246 A.D. 870 | N.Y. App. Div. | 1936

Claimant was a salesman selling advertising for the H. A. Manning Co., a publisher of directories of cities located in various parts of the State and elsewhere; and for these services he received a salary and a commission on all sales. During the week preceding the accident he was engaged in his employment in the city of Ithaca, and during the period between April and Hovember preceding he performed his work in more than a dozen other communities throughout the States of New York and Maine. Claimant resided at Fulton, N. Y., and commonly spent the weekends at home, as his fellow salesmen spent the weekends at their respective homes. Sometime during the week before the accident an appointment was made to meet and interview a prospective customer at the latter’s home in Ithaca on Sunday evening at nine o’clock.
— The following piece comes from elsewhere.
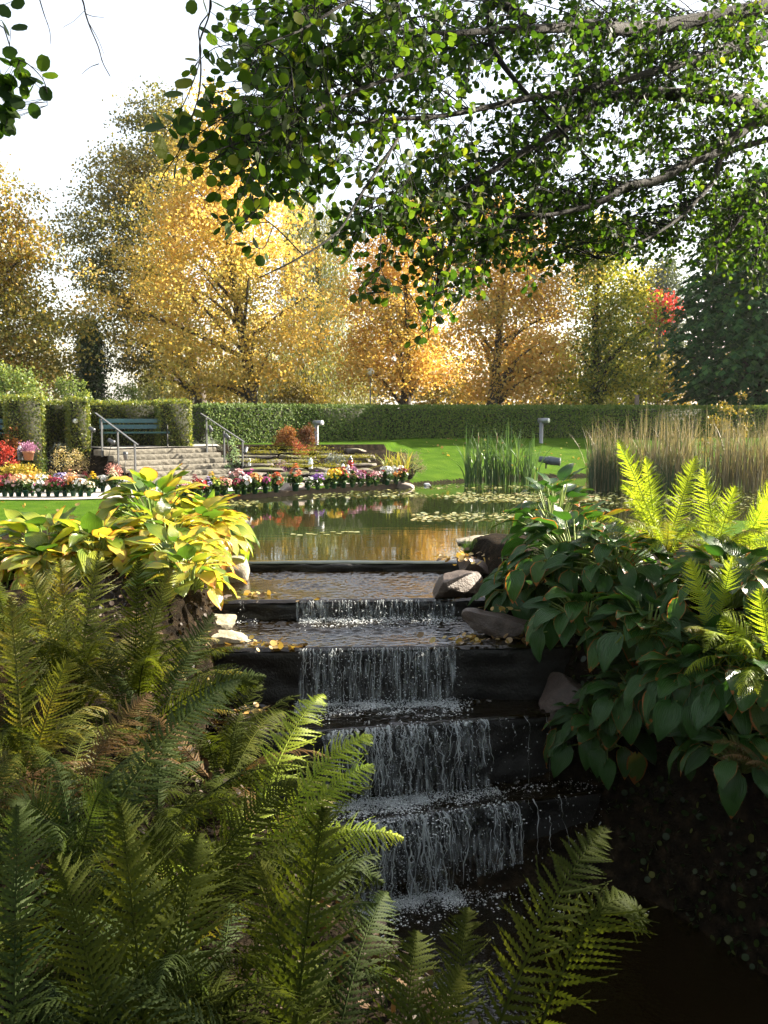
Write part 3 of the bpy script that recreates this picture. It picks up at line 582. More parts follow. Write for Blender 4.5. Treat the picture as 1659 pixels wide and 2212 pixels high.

About six o’clock in the afternoon of Hovember 16, 1930, after having dinner with his sister, claimant left Syracuse for Ithaca over the usually traveled route, for the purpose of keeping his appointment with the prospective customer mentioned. It was raining and the highway was wet. Several miles before reaching Ithaca his automobile skidded, and he met with an accident, and sustained injuries. There was no rule of the employer against interviewing customers on Sunday and that practice was pursued without objection. The claimant at the time of the injury was a traveling salesman, working on commission, and was then in the pursuit of his employment, and the accident arose out of and *871in the course of his employment. (Theyken v. Diplomat Products, Inc., 243 App Div. 822, and the cases therein cited; afld., 268 N. Y. 168.) Decision reversed, with costs to the claimant against the State Industrial Board, and claim remitted to the Board to make an award to the claimant. Hill, P. J., Rhodes, McNamee and Bliss, JJ., concur; Crapser, J., dissents.